Re: Pango and non-system fonts
- From: Behdad Esfahbod <behdad behdad org>
- To: Mike Branciforte <branciforte m gmail com>
- Cc: gtk-i18n-list gnome org
- Subject: Re: Pango and non-system fonts
- Date: Fri, 24 Aug 2007 19:21:04 -0400
On Thu, 2007-08-23 at 14:08 -0400, Mike Branciforte wrote:
> On 8/22/07, Behdad Esfahbod <behdad behdad org> wrote:
> > On Wed, 2007-08-22 at 11:55 -0400, Mike Branciforte wrote:
> > > We are exploring the possibility of using Cairo+Pango to render pages
> > > from a PDF document.
> >
> > You don't need / shouldn't use pango for rendering PDF. Pango is used
> > to convert characters to glyphs and to lay text out. PDF on the other
> > hand, includes layed-out glyphs. Just show it, using
> > cairo_show_glyphs()
>
> You lost me. Where are the "layed-out glyphs" in this PDF fragment
> that would show the string "Where are the glyphs?" in a PDF viewer?

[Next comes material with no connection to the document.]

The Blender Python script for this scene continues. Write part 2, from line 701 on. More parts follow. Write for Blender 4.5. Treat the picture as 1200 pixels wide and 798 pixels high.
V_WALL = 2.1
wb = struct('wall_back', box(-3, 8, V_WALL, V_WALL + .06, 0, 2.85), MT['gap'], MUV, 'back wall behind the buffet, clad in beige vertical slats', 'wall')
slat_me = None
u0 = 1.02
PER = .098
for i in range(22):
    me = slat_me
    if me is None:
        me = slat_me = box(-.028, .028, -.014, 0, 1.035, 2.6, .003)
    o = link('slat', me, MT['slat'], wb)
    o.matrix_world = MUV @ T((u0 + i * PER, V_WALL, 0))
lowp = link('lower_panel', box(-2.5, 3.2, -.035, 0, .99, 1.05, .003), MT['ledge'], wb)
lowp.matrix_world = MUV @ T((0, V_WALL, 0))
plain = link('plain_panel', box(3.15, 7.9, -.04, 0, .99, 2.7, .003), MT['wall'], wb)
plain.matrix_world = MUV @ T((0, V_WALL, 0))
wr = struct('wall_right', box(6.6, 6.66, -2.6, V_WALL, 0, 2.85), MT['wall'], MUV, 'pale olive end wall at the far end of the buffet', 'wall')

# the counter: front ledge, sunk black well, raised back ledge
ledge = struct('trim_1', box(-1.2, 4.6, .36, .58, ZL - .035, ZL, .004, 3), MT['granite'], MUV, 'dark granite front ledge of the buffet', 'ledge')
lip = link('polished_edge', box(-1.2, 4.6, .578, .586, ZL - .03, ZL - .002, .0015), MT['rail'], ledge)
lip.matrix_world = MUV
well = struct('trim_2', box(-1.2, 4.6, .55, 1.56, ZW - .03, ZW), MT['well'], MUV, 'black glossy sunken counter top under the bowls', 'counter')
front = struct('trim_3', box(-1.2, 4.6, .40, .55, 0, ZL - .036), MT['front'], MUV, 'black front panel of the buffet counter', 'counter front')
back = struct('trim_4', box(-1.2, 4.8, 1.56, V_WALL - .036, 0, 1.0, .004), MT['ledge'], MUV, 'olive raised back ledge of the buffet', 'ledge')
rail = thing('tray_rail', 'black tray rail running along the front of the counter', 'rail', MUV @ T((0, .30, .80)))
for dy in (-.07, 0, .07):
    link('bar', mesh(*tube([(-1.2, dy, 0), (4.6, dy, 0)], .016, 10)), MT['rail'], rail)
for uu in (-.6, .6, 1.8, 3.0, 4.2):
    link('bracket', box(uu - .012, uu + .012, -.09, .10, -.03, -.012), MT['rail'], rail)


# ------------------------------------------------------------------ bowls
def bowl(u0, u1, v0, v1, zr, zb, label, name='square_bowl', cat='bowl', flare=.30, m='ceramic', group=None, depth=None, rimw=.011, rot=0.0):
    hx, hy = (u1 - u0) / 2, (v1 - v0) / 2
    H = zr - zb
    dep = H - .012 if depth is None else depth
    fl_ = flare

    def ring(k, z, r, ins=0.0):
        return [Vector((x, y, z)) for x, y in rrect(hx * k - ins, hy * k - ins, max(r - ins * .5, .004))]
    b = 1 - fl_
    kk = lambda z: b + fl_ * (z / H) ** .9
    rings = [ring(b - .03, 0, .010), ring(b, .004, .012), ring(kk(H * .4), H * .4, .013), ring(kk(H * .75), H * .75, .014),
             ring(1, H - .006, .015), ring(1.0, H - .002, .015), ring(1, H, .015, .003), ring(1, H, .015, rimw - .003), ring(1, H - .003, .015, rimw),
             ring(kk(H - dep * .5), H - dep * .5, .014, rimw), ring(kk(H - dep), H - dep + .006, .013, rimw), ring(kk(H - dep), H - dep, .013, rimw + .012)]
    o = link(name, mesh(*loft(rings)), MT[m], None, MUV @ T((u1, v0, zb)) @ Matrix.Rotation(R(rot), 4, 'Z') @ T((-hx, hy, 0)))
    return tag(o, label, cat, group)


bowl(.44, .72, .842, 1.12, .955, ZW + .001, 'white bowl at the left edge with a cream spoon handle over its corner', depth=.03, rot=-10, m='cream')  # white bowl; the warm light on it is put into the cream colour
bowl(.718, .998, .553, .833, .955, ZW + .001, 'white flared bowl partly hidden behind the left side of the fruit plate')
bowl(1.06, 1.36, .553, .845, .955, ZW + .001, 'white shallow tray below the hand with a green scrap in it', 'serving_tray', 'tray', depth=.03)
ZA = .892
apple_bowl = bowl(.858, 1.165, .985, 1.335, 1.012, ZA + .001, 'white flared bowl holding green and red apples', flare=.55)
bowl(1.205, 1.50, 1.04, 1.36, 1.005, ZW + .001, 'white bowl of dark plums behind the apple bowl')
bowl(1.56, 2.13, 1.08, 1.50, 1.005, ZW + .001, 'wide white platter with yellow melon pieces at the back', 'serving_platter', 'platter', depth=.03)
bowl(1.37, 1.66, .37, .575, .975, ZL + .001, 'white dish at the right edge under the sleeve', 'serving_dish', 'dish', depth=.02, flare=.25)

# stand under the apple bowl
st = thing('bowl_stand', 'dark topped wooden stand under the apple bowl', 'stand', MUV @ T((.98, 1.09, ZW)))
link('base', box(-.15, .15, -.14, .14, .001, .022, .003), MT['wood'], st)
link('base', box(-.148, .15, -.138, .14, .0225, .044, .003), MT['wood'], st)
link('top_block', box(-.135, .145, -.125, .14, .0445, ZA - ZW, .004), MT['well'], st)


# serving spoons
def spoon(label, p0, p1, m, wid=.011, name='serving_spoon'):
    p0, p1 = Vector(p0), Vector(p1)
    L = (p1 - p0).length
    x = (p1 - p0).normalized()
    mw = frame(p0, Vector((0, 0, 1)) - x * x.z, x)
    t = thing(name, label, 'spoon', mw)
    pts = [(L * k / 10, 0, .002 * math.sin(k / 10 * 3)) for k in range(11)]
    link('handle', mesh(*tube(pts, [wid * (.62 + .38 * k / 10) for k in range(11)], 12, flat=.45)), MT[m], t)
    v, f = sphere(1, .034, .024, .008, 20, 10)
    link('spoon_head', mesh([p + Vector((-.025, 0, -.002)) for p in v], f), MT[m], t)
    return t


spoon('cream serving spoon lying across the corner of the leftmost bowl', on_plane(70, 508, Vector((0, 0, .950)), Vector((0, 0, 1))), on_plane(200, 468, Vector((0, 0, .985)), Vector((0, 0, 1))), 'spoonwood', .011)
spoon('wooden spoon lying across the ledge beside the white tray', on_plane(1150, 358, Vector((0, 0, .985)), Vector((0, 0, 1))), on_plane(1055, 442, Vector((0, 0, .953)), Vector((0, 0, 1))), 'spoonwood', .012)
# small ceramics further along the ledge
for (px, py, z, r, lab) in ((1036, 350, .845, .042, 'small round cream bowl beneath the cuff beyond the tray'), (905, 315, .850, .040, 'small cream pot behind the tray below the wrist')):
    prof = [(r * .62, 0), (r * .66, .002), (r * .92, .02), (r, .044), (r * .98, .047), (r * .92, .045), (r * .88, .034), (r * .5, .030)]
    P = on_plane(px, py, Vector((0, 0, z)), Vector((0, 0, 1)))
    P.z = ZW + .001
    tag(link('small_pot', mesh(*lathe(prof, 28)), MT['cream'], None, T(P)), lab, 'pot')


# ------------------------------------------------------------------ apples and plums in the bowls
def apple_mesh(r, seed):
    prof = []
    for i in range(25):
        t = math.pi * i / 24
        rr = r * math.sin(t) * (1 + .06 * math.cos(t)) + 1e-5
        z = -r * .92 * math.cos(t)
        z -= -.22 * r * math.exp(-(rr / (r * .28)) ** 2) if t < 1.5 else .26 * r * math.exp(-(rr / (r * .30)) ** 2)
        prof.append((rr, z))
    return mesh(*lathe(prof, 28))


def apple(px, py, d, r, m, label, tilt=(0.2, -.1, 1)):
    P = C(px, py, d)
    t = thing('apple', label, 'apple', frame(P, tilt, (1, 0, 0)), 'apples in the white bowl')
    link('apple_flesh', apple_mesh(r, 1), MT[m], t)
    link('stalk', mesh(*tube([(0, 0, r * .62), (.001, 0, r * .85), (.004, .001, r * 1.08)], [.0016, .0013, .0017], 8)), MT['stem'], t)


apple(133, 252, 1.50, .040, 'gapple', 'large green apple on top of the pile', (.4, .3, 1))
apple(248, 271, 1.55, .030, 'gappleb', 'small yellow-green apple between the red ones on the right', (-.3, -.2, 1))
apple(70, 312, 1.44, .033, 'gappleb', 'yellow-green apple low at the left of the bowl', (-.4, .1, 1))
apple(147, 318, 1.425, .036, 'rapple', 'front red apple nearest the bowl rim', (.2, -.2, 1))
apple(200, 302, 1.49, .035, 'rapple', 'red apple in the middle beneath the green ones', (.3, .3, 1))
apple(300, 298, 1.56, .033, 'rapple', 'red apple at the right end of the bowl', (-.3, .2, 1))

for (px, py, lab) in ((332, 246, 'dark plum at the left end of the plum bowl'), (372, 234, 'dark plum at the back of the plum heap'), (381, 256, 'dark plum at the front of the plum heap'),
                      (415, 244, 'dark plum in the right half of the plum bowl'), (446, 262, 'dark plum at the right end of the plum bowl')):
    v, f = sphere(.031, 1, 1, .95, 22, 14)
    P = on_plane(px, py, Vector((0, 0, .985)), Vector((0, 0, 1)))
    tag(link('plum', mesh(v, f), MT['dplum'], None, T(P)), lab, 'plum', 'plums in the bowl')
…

So, Owen already answered this elegantly. I'll just add a few words to
it.
> q
> BT
> 50 792 Td
> 0 -18 Td
> /F1 12 Tf
> (Where are the glyphs?)Tj
> ET
> Q
The (Where are the glyphs) bytes are neither characters, nor glyphs, but
they do choose glyphs, in a font-specific way described in the PDF
standard. Try producing a PDF with the ligature for the 'fi' sequence
and see how it's not human-readable anymore. Read the PDF standard Text
chapter and you'll get it all. I summarized some of it a while back, it
may help:
http://lists.cairographics.org/archives/cairo/2007-February/009452.html
Also, the Tj operator can be best thought of as an optimization for the
more general text operators, that computes the position of glyphs based
on *natural advance width* of the glyphs, as defined in the PDF font
structure (not the font file).
> It seems that in order to use cairo_show_glyphs() then I would have to
> create an array of glyphs, one "glyph" for each character in the
> phrase "Where are the glyphs?"? That means I would have to compute the
> x and y position for each glyph? Sounds like a lot of work. Am I
> missing something?
It's not really a lot of work. If you have the width array, glyph
position computing is as trivial as:
glyph[i].x = glyph[i-1].x + width[glyph[i].index];
glyph[i].y = glyph[i-1].y;
> Mike
--
behdad
http://behdad.org/
"Those who would give up Essential Liberty to purchase a little
Temporary Safety, deserve neither Liberty nor Safety."